Vier Tage dauerte die Liebesbeziehung zwischen Francesca Johnson und dem Fotografen Robert Kincaid (Clint Eastwood), der ihr auf einer Fotoreportage begegnete. Für diese Zeit war Francesca allein auf der Farm und bereit ein neues Leben zu beginnen, doch als Kinder und Ehemann zurückkehrten, hatte sie nicht die Kraft, sich für Robert zu entscheiden: „Then you came back,“ erklärt sie, „and with you my life of details.“

So wird eine alte Brücke, als Francescas und Roberts Treffpunkt das Sinnbild ihrer vier Tage, zum Inbegriff jenes Bruchs des alten und zugleich zum Symbol eines neuen Bildes der Francesca Johnson. Die spürbare Tragik dieser verlorenen Liebe ihrer Mutter wird den Kindern wichtiger als der Verlust ihres Mutterideals. Darüber wird der ambivalente Umgang mit Legenden sichtbar, der sich wie ein roter Faden durch die Regie- und Schauspielkarriere Clint Eastwoods zieht. Mit der Zerstörung der Mutter als Familienbesitz findet auch hier die Demontage eines Mythos statt.

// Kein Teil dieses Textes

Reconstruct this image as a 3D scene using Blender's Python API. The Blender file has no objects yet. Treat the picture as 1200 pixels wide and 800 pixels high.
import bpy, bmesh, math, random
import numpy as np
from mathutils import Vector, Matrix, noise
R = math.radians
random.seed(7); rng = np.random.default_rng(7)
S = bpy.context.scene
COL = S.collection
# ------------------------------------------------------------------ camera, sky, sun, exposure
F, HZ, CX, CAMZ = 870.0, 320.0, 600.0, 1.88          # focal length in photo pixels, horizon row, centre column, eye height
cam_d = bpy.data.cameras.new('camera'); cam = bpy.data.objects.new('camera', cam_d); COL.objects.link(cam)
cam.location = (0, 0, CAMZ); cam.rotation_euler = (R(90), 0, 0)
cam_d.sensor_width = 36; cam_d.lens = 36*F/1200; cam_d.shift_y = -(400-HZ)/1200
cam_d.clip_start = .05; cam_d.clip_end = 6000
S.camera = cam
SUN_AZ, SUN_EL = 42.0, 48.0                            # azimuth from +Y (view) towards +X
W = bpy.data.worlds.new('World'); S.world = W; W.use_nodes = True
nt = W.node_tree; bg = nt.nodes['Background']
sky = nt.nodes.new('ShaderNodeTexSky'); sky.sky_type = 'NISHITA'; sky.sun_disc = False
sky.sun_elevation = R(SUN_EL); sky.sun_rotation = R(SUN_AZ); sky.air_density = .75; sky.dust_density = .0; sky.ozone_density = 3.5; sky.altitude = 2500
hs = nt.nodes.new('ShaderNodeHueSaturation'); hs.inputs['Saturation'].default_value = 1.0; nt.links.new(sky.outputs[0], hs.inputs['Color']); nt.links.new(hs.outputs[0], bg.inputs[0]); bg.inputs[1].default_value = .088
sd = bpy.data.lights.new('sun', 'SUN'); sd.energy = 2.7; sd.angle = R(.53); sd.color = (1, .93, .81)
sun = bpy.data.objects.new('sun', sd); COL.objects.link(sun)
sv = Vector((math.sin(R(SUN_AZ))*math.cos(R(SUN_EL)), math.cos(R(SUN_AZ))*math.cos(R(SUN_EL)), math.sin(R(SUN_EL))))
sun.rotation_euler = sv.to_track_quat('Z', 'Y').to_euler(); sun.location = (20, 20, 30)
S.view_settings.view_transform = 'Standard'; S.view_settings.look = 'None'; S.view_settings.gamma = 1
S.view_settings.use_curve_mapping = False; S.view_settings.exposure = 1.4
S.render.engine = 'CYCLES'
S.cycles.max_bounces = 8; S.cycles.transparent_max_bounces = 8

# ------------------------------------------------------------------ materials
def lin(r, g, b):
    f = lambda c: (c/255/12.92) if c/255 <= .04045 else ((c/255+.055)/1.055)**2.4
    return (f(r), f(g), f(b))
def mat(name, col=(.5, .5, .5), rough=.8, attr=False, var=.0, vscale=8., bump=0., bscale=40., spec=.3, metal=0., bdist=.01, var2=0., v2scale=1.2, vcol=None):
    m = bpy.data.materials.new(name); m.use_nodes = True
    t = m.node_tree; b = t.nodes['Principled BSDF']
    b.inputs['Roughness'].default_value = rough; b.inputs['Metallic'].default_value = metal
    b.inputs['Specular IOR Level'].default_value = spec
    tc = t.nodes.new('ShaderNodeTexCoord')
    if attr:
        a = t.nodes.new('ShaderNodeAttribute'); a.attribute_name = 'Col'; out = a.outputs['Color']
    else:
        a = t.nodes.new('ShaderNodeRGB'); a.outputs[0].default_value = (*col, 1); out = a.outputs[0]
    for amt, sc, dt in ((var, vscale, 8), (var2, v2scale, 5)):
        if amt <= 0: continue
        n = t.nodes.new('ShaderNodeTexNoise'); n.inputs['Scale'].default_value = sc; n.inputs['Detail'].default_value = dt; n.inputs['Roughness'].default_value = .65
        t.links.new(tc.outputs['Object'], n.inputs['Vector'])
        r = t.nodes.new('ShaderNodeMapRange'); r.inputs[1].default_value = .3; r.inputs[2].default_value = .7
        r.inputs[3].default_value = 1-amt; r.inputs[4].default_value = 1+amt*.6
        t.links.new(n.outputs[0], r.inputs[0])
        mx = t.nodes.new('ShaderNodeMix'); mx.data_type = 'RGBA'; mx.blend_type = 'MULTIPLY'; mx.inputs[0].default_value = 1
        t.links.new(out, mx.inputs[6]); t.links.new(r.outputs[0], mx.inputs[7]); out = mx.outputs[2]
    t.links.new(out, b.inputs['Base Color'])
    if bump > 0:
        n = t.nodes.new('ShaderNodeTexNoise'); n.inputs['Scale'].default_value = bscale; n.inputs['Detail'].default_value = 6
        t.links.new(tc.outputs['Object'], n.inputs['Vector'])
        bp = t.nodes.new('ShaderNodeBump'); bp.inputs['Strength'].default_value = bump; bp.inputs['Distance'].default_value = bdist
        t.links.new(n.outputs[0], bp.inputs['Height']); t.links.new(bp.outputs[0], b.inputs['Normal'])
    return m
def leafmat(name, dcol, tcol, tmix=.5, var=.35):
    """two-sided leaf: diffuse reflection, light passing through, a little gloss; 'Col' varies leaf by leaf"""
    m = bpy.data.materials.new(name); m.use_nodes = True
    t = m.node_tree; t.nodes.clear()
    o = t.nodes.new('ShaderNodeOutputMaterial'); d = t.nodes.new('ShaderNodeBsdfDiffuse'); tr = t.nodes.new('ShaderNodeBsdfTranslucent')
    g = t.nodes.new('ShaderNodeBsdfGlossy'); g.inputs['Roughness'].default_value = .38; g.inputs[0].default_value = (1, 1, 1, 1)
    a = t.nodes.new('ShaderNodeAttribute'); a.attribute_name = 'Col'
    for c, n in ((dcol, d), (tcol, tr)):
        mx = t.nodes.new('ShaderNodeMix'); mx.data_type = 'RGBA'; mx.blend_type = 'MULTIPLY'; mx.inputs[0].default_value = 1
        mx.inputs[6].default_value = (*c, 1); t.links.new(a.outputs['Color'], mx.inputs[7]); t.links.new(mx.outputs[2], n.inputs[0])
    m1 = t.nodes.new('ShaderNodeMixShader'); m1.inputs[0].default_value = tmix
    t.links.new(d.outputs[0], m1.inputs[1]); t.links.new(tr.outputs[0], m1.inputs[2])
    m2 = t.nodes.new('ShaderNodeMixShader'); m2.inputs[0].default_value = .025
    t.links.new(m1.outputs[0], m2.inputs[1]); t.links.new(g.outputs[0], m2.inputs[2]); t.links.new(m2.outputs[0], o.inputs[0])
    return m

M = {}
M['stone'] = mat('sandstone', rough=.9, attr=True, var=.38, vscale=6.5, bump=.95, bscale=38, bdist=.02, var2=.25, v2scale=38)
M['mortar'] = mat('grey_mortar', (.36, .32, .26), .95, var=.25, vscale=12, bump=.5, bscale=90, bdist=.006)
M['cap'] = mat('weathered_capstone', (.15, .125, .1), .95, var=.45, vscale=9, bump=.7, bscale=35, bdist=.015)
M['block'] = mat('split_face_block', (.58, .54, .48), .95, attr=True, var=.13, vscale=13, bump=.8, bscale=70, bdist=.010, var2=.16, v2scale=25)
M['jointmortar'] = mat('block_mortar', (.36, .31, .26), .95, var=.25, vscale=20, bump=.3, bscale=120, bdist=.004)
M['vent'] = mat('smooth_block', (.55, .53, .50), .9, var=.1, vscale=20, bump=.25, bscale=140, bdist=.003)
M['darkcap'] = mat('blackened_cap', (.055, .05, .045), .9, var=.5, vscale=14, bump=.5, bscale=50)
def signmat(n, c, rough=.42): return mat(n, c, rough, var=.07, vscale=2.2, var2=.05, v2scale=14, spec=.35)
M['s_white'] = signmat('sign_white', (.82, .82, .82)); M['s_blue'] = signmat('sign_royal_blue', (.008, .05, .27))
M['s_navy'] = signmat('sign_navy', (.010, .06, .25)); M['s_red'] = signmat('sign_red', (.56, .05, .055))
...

Aber so wie auch in Erbarmungslos oder Perfect World Eastwoods Dekonstruktion von Mythen denselben zugleich genügend Raum und Zeit läßt zu wirken, ist auch sein Die Brücken am Fluß nicht allein durch Demontage bestimmt. Über die ergreifend inszenierte Rückschau auf eben jene vier Tage, die noch über den Tod Francescas hinaus wirksam bleiben, gerät dieser schicksalschwere Zeitraum selbst zu einer Art Legende, die ebenso wie das obsolete Mutterideal greif- und nutzbar scheint.